If you would like some more time to relax at home you'll have to claim it, otherwise it won't happen. Next year, pick a day and time that is just for your family at home. Try to make it at least half a day.

 

My holidays have changed every year since my Grandma passed away in 1999! Marriage, divorce, birth, death, moves - every year has been different and Grandma isn't there anymore to make it happen. We moved from WI (near my family) to OH (near in-laws) a couple years ago. That first Christmas here we stayed late at a relative's house on Christmas Eve so we got up late-ish on Christmas morning. We were supposed to be at grandma's for brunch, so we just let the kids open their stockings and we left. Grandma told us to come over as early as we could, but appantly that meant different things to different people. Finally, by about 3-4pm, everyone arrived, we ate, opened gifts, and drove the 45 minutes home. By the time we got there it was almost 9:00 and all 3 kiddos were asleep in the car. I wanted to waint until the morning to open gifts, but DH insisted that they had to be opened on Christmas.
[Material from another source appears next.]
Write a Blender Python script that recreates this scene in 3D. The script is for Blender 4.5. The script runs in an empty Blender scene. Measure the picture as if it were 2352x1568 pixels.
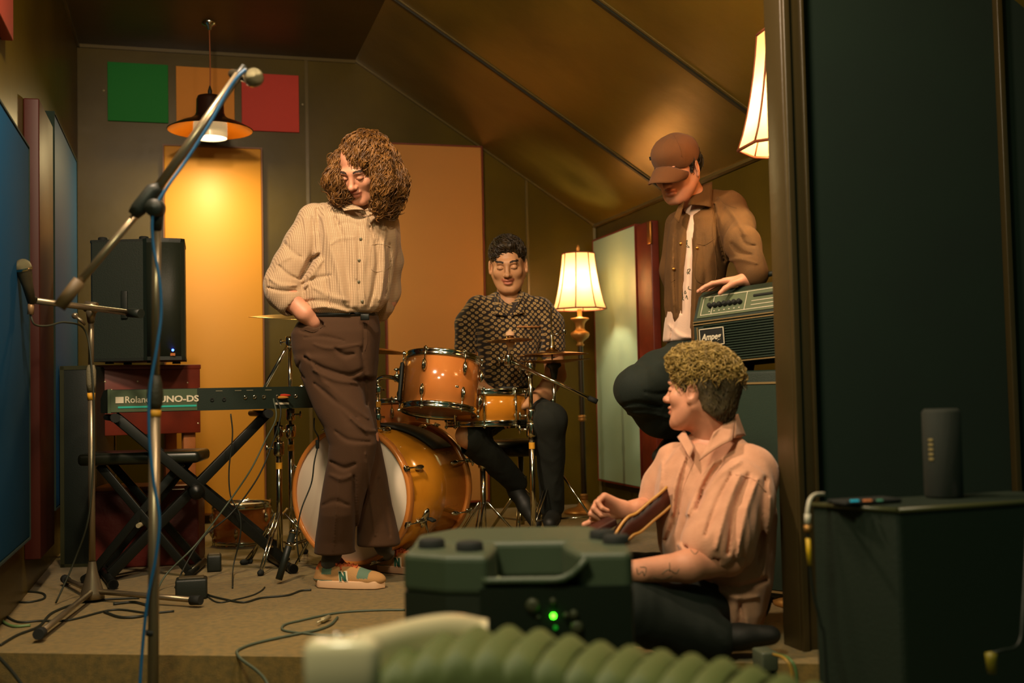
import bpy, bmesh, math, random
import numpy as np
from mathutils import Vector, Matrix, Euler

# ---------------------------------------------------------------- camera, world, lights, exposure
sc = bpy.context.scene
col = sc.collection
FPX = 2613.0                     # focal length in pixels at 2352 px wide
TH = math.radians(16.0)          # the camera looks 16 degrees right of the room's long axis
PITCH = math.atan(116.0 / FPX)
ROLL = 0.0217
CAMZ = 0.75
_f = np.array([0, math.cos(PITCH), math.sin(PITCH)])
_u0 = np.array([0, -math.sin(PITCH), math.cos(PITCH)])
_r0 = np.array([1.0, 0, 0])
_r = _r0 * math.cos(ROLL) - _u0 * math.sin(ROLL)
_u = _u0 * math.cos(ROLL) + _r0 * math.sin(ROLL)
GR = np.array([[math.cos(TH), math.sin(TH), 0], [-math.sin(TH), math.cos(TH), 0], [0, 0, 1.0]])

def G(x, d, z):
    "right of camera, depth in front of camera, height above the stage -> room coordinates"
    return GR @ np.array([x, d, z], float)
def GD(x, d, z=0.0):
    return GR @ np.array([x, d, z], float)
def RAY(px, py):
    v = _f * FPX + _r * (px - 1176.0) + _u * (784.0 - py)
    return v / v[1]
def P(px, py, D):
    "the point of the room seen at that pixel, D metres in front of the camera"
    v = RAY(px, py) * D
    return GR @ (v + np.array([0, 0, CAMZ]))
def S(D):
    return FPX / D

camd = bpy.data.cameras.new('camera')
cam = bpy.data.objects.new('camera', camd)
col.objects.link(cam)
R3 = GR @ np.stack([_r, _u, -_f], axis=1)
cam.matrix_world = Matrix([[*R3[0], 0], [*R3[1], 0], [*R3[2], CAMZ], [0, 0, 0, 1]])
camd.sensor_width = 36.0
camd.lens = FPX * 36.0 / 2352.0
camd.clip_start = 0.05
camd.dof.use_dof = True
camd.dof.focus_distance = 4.7
camd.dof.aperture_fstop = 2.2
sc.camera = cam

world = bpy.data.worlds.new('world')
sc.world = world
world.use_nodes = True
world.node_tree.nodes['Background'].inputs[0].default_value = (0.10, 0.215, 0.125, 1)
world.node_tree.nodes['Background'].inputs[1].default_value = 0.22

sc.view_settings.view_transform = 'Standard'
sc.view_settings.look = 'None'
sc.view_settings.gamma = 1.0
sc.view_settings.use_curve_mapping = False
sc.view_settings.exposure = 0.05

def lamp(name, loc, power, color, size=0.05, kind='POINT', rot=None, spot=None):
    l = bpy.data.lights.new(name, kind)
    l.energy = power
    l.color = color
    if kind == 'AREA':
        l.shape = 'DISK'; l.size = size
    else:
        l.shadow_soft_size = size
    if kind == 'SPOT':
        l.spot_size = spot or 1.2; l.spot_blend = 0.6
    o = bpy.data.objects.new(name, l)
    o.location = Vector(loc)
    if rot is not None: o.rotation_euler = rot
    col.objects.link(o)
    return o
def aim(o, target):
    d = Vector(target) - o.location
    o.rotation_euler = d.to_track_quat('-Z', 'Y').to_euler()
k = lamp('foreground_fill_light', G(-0.5, 0.9, 2.4), 30, (1.0, 0.93, 0.58), 0.4, 'AREA'); aim(k, G(0.3, 2.0, 0.2))  # added fill light above the camera, brightens the accordion and near loudspeaker
WARM = (1.0, 0.60, 0.24)
# ceiling light of the stage just above the frame, left of the players
k = lamp('ceiling_spot_left', G(-0.95, 2.9, 2.6), 60, (1.0, 0.73, 0.49), 0.22, 'AREA'); aim(k, G(-0.3, 4.6, 0.9))
k = lamp('ceiling_spot_right', G(0.15, 2.3, 2.4), 24, (1.0, 0.71, 0.47), 0.22, 'AREA'); aim(k, G(0.5, 4.0, 0.6))
# bulbs of the three lamps (their shades are built further down)
PEND = G(*( (RAY(483, 290)[0]) * 6.37, 6.37, 2.27))
FLAMP = P(1331, 710, 7.0)
HLAMP = P(1826, 338, 3.95)
lamp('pendant_bulb', tuple(PEND + np.array([0, 0, -0.054])), 17, (1.0, 0.76, 0.34), 0.16, 'AREA')
lamp('pendant_bulb_upper', tuple(PEND + np.array([0, 0, 0.095])), 3, (1.0, 0.74, 0.34), 0.02)
lamp('floor_lamp_bulb', tuple(FLAMP + np.array([0, 0, 0.16])), 11, (1.0, 0.78, 0.48), 0.035)
lamp('second_lamp_bulb', tuple(HLAMP + np.array([0, 0, 0.12])), 17, (1.0, 0.78, 0.46), 0.035)

# ---------------------------------------------------------------- materials
def lin(c):
    return tuple(((v / 255.0) / 12.92 if v / 255.0 <= 0.04045 else ((v / 255.0 + 0.055) / 1.055) ** 2.4) for v in c)
MATS = {}
def mat(name, c, rough=0.6, metal=0.0, bump=None, vary=None, spec=0.5, sheen=0.0, emit=None, coat=0.0, sss=0.0, trans=0.0):
    """c: base colour in 0-255 sRGB; bump=(scale,strength); vary=(colour2, scale)"""
    if name in MATS: return MATS[name]
    m = bpy.data.materials.new(name); m.use_nodes = True
    nt = m.node_tree; b = nt.nodes['Principled BSDF']
    b.inputs['Base Color'].default_value = (*lin(c), 1)
    b.inputs['Roughness'].default_value = rough
    b.inputs['Metallic'].default_value = metal
    b.inputs['Specular IOR Level'].default_value = spec
    if sheen: b.inputs['Sheen Weight'].default_value = sheen
    if coat: b.inputs['Coat Weight'].default_value = coat; b.inputs['Coat Roughness'].default_value = 0.08
    if sss:
        b.inputs['Subsurface Weight'].default_value = sss
        b.inputs['Subsurface Radius'].default_value = (0.01, 0.004, 0.002)
        b.inputs['Subsurface Scale'].default_value = 1.0
    if trans: b.inputs['Transmission Weight'].default_value = trans
    if emit:
        b.inputs['Emission Color'].default_value = (*lin(emit[0]), 1)
        b.inputs['Emission Strength'].default_value = emit[1]
    if bump or vary:
        tc = nt.nodes.new('ShaderNodeTexCoord')
    if vary:
        n = nt.nodes.new('ShaderNodeTexNoise'); n.inputs['Scale'].default_value = vary[1]; n.inputs['Detail'].default_value = 6
        nt.links.new(tc.outputs['Object'], n.inputs['Vector'])
        r = nt.nodes.new('ShaderNodeValToRGB')
        r.color_ramp.elements[0].position = 0.38; r.color_ramp.elements[1].position = 0.66
        r.color_ramp.elements[0].color = (*lin(c), 1); r.color_ramp.elements[1].color = (*lin(vary[0]), 1)
        nt.links.new(n.outputs['Fac'], r.inputs['Fac'])
        nt.links.new(r.outputs['Color'], b.inputs['Base Color'])
    if bump:
        n = nt.nodes.new('ShaderNodeTexNoise'); n.inputs['Scale'].default_value = bump[0]; n.inputs['Detail'].default_value = 4
        nt.links.new(tc.outputs['Object'], n.inputs['Vector'])
        bn = nt.nodes.new('ShaderNodeBump'); bn.inputs['Strength'].default_value = bump[1]; bn.inputs['Distance'].default_value = 0.01 if bump[0] < 60 else 0.0022
        nt.links.new(n.outputs['Fac'], bn.inputs['Height'])
        nt.links.new(bn.outputs['Normal'], b.inputs['Normal'])
    MATS[name] = m
    return m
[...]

I started handing out gifts, the kids happily ripped into them, and DH fell asleep on the couch! He left me to deal with the mess and the overtired, overstimulated kids. I learned my lesson. From that point on I told everyone that we can't be anywhere before 1pm Christmas Day. I put a lot of time an energy into the hoidays and I'd like to spend a little time enjoying the day I worked for. And this way the kids get to check out at least a couple of their gifts before they have to leave them behind; it make them much happier people!

 

For my side of the family it's just me, my dad, sister and her kids and none of us get stuck on the calendar - we can do our thing on any day. We've done Christmas on New Year's several times. Occasionally a random cousing joins us if it fits in their schedule. This year they are coming here (yippie!) and depending on when they leave we'll either do our meal/gifts on Christmas evening or the next day.

Edited by fluffkin79
Posted
With a blended family, holidays are not the same. Trying to make everyone happy just does not work and my parents do not want to work with us This year we are close to being with everyone in 2 separate stops instead of 4 so hopefully both days go as planned. Now if everyone can learn to share, we would be great. Next year, I would like to take the whole month off and leave town so I do not have to deal.
  • 1 month later...
Posted
I miss living back home around the holidays. Every year I hostess thanksgiving and Christmas eve. Family would come on thanksgiving and all my friends would gather by dessert time. Same thing for Christmas eve, I would end up with around 20 people or more on each holiday. On Christmas we would do the long drive to the in laws (that part I don't miss)now living in fl it is just us, my mom, and my daughters godfather if he doesn't go back home that year.....my hubby loves the low key holidays but I really miss the old traditions I had...
Posted
It's easier for DH and I because we don't have kids. We always go to my Mom's for the holidays, and stop by at my In Laws after. New Years Eve day we do Christmas with my Brother, his wife & my niece & Nephew. My parents are divorced but they are friends so Dad comes to all the Holidays too. Every Christmas Eve, my Mom makes Lasagna & dessert and all of us go there...Tonight DH's Father & Stepmom will be joining us at my Mom's house. He is excited but I am stressed about it. Will have to have a glass of wine. Merry Christmas Everyone!